▶ **TASK STATEMENT**
Every line with the word "objects" in it should be extracted from the data that follows.

▶ **DATA SEGMENT**
*****

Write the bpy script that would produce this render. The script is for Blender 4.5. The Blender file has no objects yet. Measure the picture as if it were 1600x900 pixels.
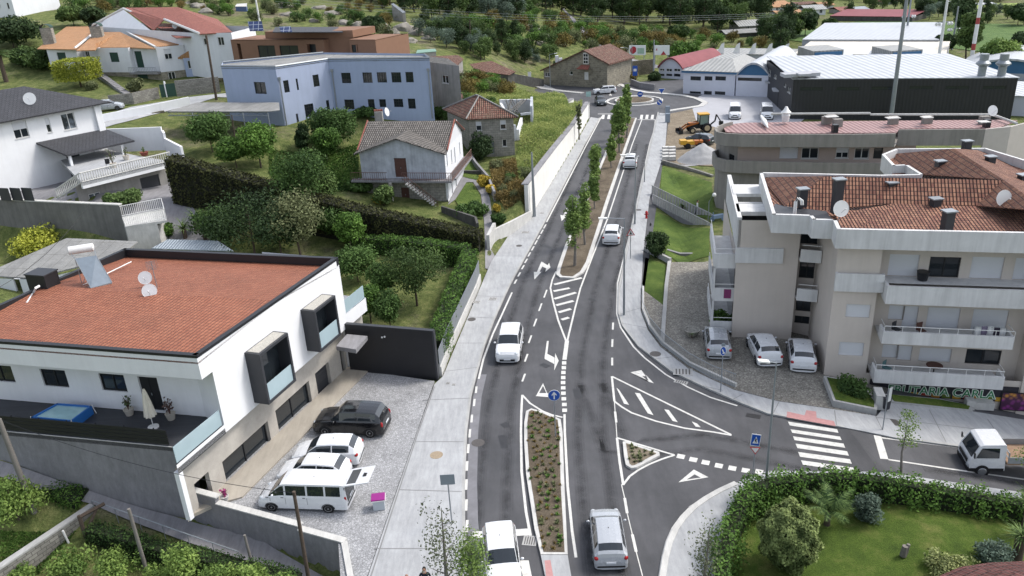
import bpy,bmesh,math,random
import numpy as np
from mathutils import Vector,Matrix,noise as mnoise
from mathutils.geometry import delaunay_2d_cdt
random.seed(7);RNG=np.random.default_rng(7)
R=math.radians
SC=bpy.context.scene
COL=SC.collection
FPX,PITCH,ROLL,CAMH=1250.0,R(23),R(3.2),27.0
fw=Vector((0,math.cos(PITCH),-math.sin(PITCH)))
_r0=Vector((1,0,0));_u0=Vector((0,math.sin(PITCH),math.cos(PITCH)))
cr=math.cos(ROLL)*_r0 - math.sin(ROLL)*_u0
cu=math.sin(ROLL)*_r0+math.cos(ROLL)*_u0
cd=bpy.data.cameras.new('camera');cam=bpy.data.objects.new('camera',cd);COL.objects.link(cam)
M3=Matrix((cr,cu,-fw)).transposed()
cam.matrix_world=Matrix.Translation((0,0,CAMH)) @ M3.to_4x4()
cd.sensor_width=36;cd.lens=36*FPX/1600;cd.clip_start=0.5;cd.clip_end=6000
SC.camera=cam
SUN_EL,SUN_AZ=52,74          # azimuth clockwise from +Y
w=bpy.data.worlds.new('World');SC.world=w;w.use_nodes=True
wn=w.node_tree.nodes;bg=wn['Background'];sk=wn.new('ShaderNodeTexSky')
sk.sky_type='NISHITA';sk.sun_disc=False;sk.sun_elevation=R(SUN_EL);sk.sun_rotation=R(SUN_AZ)
sk.air_density=1.0;sk.dust_density=2.5;sk.ozone_density=1.0
hs=wn.new('ShaderNodeHueSaturation');hs.inputs['Saturation'].default_value=.5;w.node_tree.links.new(sk.outputs[0],hs.inputs['Color']);w.node_tree.links.new(hs.outputs[0],bg.inputs[0]);bg.inputs[1].default_value=0.15
sd=bpy.data.lights.new('sun','SUN');sun=bpy.data.objects.new('sun',sd);COL.objects.link(sun)
sd.energy=1.35;sd.angle=R(12);sd.color=(1,.95,.88)
_sv=Vector((math.cos(R(SUN_EL))*math.sin(R(SUN_AZ)),math.cos(R(SUN_EL))*math.cos(R(SUN_AZ)),math.sin(R(SUN_EL))))
sun.rotation_euler=_sv.to_track_quat('Z','Y').to_euler();sun.location=(60,0,80)
vs=SC.view_settings;vs.view_transform='Standard';vs.look='None';vs.exposure=1.03;vs.gamma=1
CAMP=Vector((0,0,CAMH))
def ray(x,y): return fw+(x-800)/FPX*cr+(450-y)/FPX*cu
def RS(X,Y):
 """the side street falls gently away to the right"""
 return -.17*min(max(0.0,X-19.3),30)*min(1,max(0,(74-Y)/12)) if X>19.3 and Y<74 else 0.0
def G(x,y,z=0.0):
 d=ray(x,y);P=CAMP+d*((z-CAMH)/d.z)
 if abs(z)<.6 and P.x>19.3 and P.y<74:
  for _ in range(12): P=CAMP+d*((z+RS(P.x,P.y)-CAMH)/d.z)
 return P
def zs(h): return lambda p: h+RS(p[0],p[1])
def D(x,y,Y):
 d=ray(x,y);return CAMP+d*(Y/d.y)
def PL(x,y,A,B):
 A=Vector((A[0],A[1]));B=Vector((B[0],B[1]));t=(B-A).normalized();n=Vector((-t.y,t.x))
 d=ray(x,y);k=A.dot(n)/(d.x*n.x+d.y*n.y);P=CAMP+d*k
 return (Vector((P.x,P.y))-A).dot(t),P.z
def hx(s,k=1.0):
 s=s.lstrip('#');v=[int(s[i:i+2],16)/255 for i in (0,2,4)]
 return tuple((c/12.92 if c <=.04045 else ((c+.055)/1.055)**2.4)*k for c in v)
MC={}
class NT:
 def __init__(s,name):
  s.m=bpy.data.materials.new(name);s.m.use_nodes=True;s.t=s.m.node_tree;s.n=s.t.nodes;s.b=s.n['Principled BSDF']
 def N(s,typ,**k):
  o=s.n.new('ShaderNode'+typ)
  for a,b in k.items(): setattr(o,a,b)
  return o
 def L(s,a,b): s.t.links.new(a,b)
 def noise(s,vec,scale,detail=4,rough=.6):
  o=s.N('TexNoise');o.inputs['Scale'].default_value=scale;o.inputs['Detail'].default_value=detail;o.inputs['Roughness'].default_value=rough
  if vec is not None: s.L(vec,o.inputs['Vector'])
  return o.outputs[0]
 def pos(s): return s.N('NewGeometry').outputs['Position']
 def uv(s): return s.N('UVMap').outputs[0]
 def ramp(s,fac,stops):
  o=s.N('ValToRGB');e=o.color_ramp.elements
  while len(e)<len(stops): e.new(.5)
  for q,(p,c) in zip(e,stops): q.position=p;q.color=(*c,1)
  s.L(fac,o.inputs[0]);return o.outputs[0]
 def mix(s,fac,a,b,mode='MIX'):
  o=s.N('Mix',data_type='RGBA',blend_type=mode)
  for i,v in ((0,fac),(6,a),(7,b)):
   if hasattr(v,'is_linked') or hasattr(v,'node'): s.L(v,o.inputs[i])
   else: o.inputs[i].default_value=v if i==0 else (*v,1)
  return o.outputs[2]
 def bump(s,h,strength=.4,dist=.05):
  o=s.N('Bump');o.inputs['Strength'].default_value=strength;o.inputs['Distance'].default_value=dist
  s.L(h,o.inputs['Height']);s.L(o.outputs[0],s.b.inputs['Normal'])
 def scl(s,vec,v):
  o=s.N('Mapping');o.inputs['Scale'].default_value=v;s.L(vec,o.inputs['Vector']);return o.outputs[0]
def fin(t,rough=.8,metal=0,spec=.5):
 t.b.inputs['Roughness'].default_value=rough;t.b.inputs['Metallic'].default_value=metal;t.b.inputs['Specular IOR Level'].default_value=spec
 return t.m
def mul(c,k): return tuple(max(0,min(1,v*k)) for v in c)
def plain(name,c,rough=.75,var=.12,scale=1.2,metal=0,bump=0,spec=.4,streak=0):
 if name in MC: return MC[name]
 t=NT(name);p=t.pos()
 f=t.noise(p,scale,6,.65)
 col=t.ramp(f,[(.3,mul(c,1-var)),(.7,mul(c,1+var*.6))])
 if streak:
  g=t.noise(t.scl(p,(2.2,2.2,.16)),1.0,5,.7)
  sr=t.ramp(g,[(.42,(1,1,1)),(.75,mul((1,1,1),1-streak))]);col=t.mix(1.0,col,sr,'MULTIPLY')
 t.L(col,t.b.inputs['Base Color'])
 if bump: t.bump(t.noise(p,scale*14,3),bump,.03)
 MC[name]=fin(t,rough,metal,spec);return MC[name]
def brick(name,c1,c2,mort,bw,rh,ms=.015,rough=.85,bump=.5,roll=0,offs=.5,big=.25,stain=None,dist=.03):
 """blocks, tiles or planks laid in metres on the UV of each face"""
 if name in MC: return MC[name]
 t=NT(name);uv=t.uv()
 o=t.N('TexBrick');o.offset=offs;t.L(uv,o.inputs['Vector'])
 for k,v in (('Scale',1.0),('Brick Width',bw),('Row Height',rh),('Mortar Size',ms),('Mortar Smooth',.3),('Bias',0.0)): o.inputs[k].default_value=v
 for k,v in (('Color1',c1),('Color2',c2),('Mortar',mort)): o.inputs[k].default_value=(*v,1)
 g=t.noise(t.pos(),.55,6,.7);col=t.mix(1.0,o.outputs[0],t.ramp(g,[(.3,(1-big,)*3),(.7,(1+big*.3,)*3)]),'MULTIPLY')
 g2=t.noise(t.pos(),6,4,.7);col=t.mix(1.0,col,t.ramp(g2,[(.3,(1-big*.7,)*3),(.7,(1.05,)*3)]),'MULTIPLY')
 if stain: col=t.mix(t.ramp(t.noise(t.pos(),1.7,6,.75),[(.5,(0,0,0)),(.72,(.8,.8,.8))]),col,stain)
 t.L(col,t.b.inputs['Base Color'])
 inv=t.N('Math',operation='SUBTRACT');inv.inputs[0].default_value=1;t.L(o.outputs[1],inv.inputs[1]);h=inv.outputs[0]
 if roll:
  s=t.N('SeparateXYZ');t.L(uv,s.inputs[0]);m=t.N('Math',operation='MULTIPLY');t.L(s.outputs[0],m.inputs[0]);m.inputs[1].default_value=2*math.pi/roll
  sn=t.N('Math',operation='SINE');t.L(m.outputs[0],sn.inputs[0]);a=t.N('Math',operation='MULTIPLY_ADD');t.L(sn.outputs[0],a.inputs[0]);a.inputs[1].default_value=.6;t.L(h,a.inputs[2]);h=a.outputs[0]
 t.bump(h,bump,dist)
 MC[name]=fin(t,rough);return MC[name]
def corrug(name,c,c2,period,rough=.6,axis=0,metal=0,var=.12,bump=.8):
 if name in MC: return MC[name]
 t=NT(name);uv=t.uv();s=t.N('SeparateXYZ');t.L(uv,s.inputs[0]);m=t.N('Math',operation='MULTIPLY');t.L(s.outputs[axis],m.inputs[0]);m.inputs[1].default_value=2*math.pi/period
 sn=t.N('Math',operation='SINE');t.L(m.outputs[0],sn.inputs[0]);ma=t.N('Math',operation='MULTIPLY_ADD');t.L(sn.outputs[0],ma.inputs[0]);ma.inputs[1].default_value=.5;ma.inputs[2].default_value=.5
 col=t.mix(ma.outputs[0],c2,c);g=t.noise(t.pos(),.7,6,.7)
 col=t.mix(1.0,col,t.ramp(g,[(.3,(1-var,)*3),(.7,(1+var*.4,)*3)]),'MULTIPLY');t.L(col,t.b.inputs['Base Color'])
 t.bump(ma.outputs[0],bump,period*.25);MC[name]=fin(t,rough,metal);return MC[name]
def glass(name,c=(.02,.025,.03),rough=.06,var=0,spec=.6):
 if name in MC: return MC[name]
 t=NT(name)
 if var:
  g=t.noise(t.pos(),1.6,3,.5);t.L(t.ramp(g,[(.4,c),(.7,mul(c,var))]),t.b.inputs['Base Color'])
 else: t.b.inputs['Base Color'].default_value=(*c,1)
 MC[name]=fin(t,rough,0,spec);return MC[name]
def paint(name,c,rough=.25,metal=0):
 if name in MC: return MC[name]
 t=NT(name);t.b.inputs['Base Color'].default_value=(*c,1);t.b.inputs['Coat Weight'].default_value=.6;t.b.inputs['Coat Roughness'].default_value=.06
 g=t.noise(t.pos(),3,5);r=t.N('MapRange');t.L(g,r.inputs[0]);r.inputs[3].default_value=rough*.7;r.inputs[4].default_value=rough*1.4
 fin(t,rough,metal);t.L(r.outputs[0],t.b.inputs['Roughness']);MC[name]=t.m;return MC[name]
def leafmat(name,dark,light,tr=.22,rough=.55):
 if name in MC: return MC[name]
 dark,light=[tuple((v*.9+.1*(.3*c[0]+.6*c[1]+.1*c[2]))*1.02 for v in c) for c in (dark,light)]
 t=NT(name);a=t.N('Attribute');a.attribute_name='lc'
 oi=t.N('ObjectInfo');m=t.N('Math',operation='MULTIPLY_ADD');t.L(oi.outputs['Random'],m.inputs[0]);m.inputs[1].default_value=.3;m.inputs[2].default_value=-.15
 ad=t.N('Math',operation='ADD');t.L(a.outputs['Fac'],ad.inputs[0]);t.L(m.outputs[0],ad.inputs[1])
 col=t.ramp(ad.outputs[0],[(.1,dark),(.9,light)]);t.L(col,t.b.inputs['Base Color']);fin(t,.7,0,.15)
 tl=t.N('BsdfTranslucent');t.L(col,tl.inputs[0]);mx=t.N('MixShader');mx.inputs[0].default_value=tr
 t.L(t.b.outputs[0],mx.inputs[1]);t.L(tl.outputs[0],mx.inputs[2]);t.L(mx.outputs[0],t.n['Material Output'].inputs[0])
 MC[name]=t.m;return t.m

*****

▶ **REPLY**
Write the bpy script that would produce this render. The script is for Blender 4.5. The Blender file has no objects yet. Measure the picture as if it were 1600x900 pixels.
cd=bpy.data.cameras.new('camera');cam=bpy.data.objects.new('camera',cd);COL.objects.link(cam)
sd=bpy.data.lights.new('sun','SUN');sun=bpy.data.objects.new('sun',sd);COL.objects.link(sun)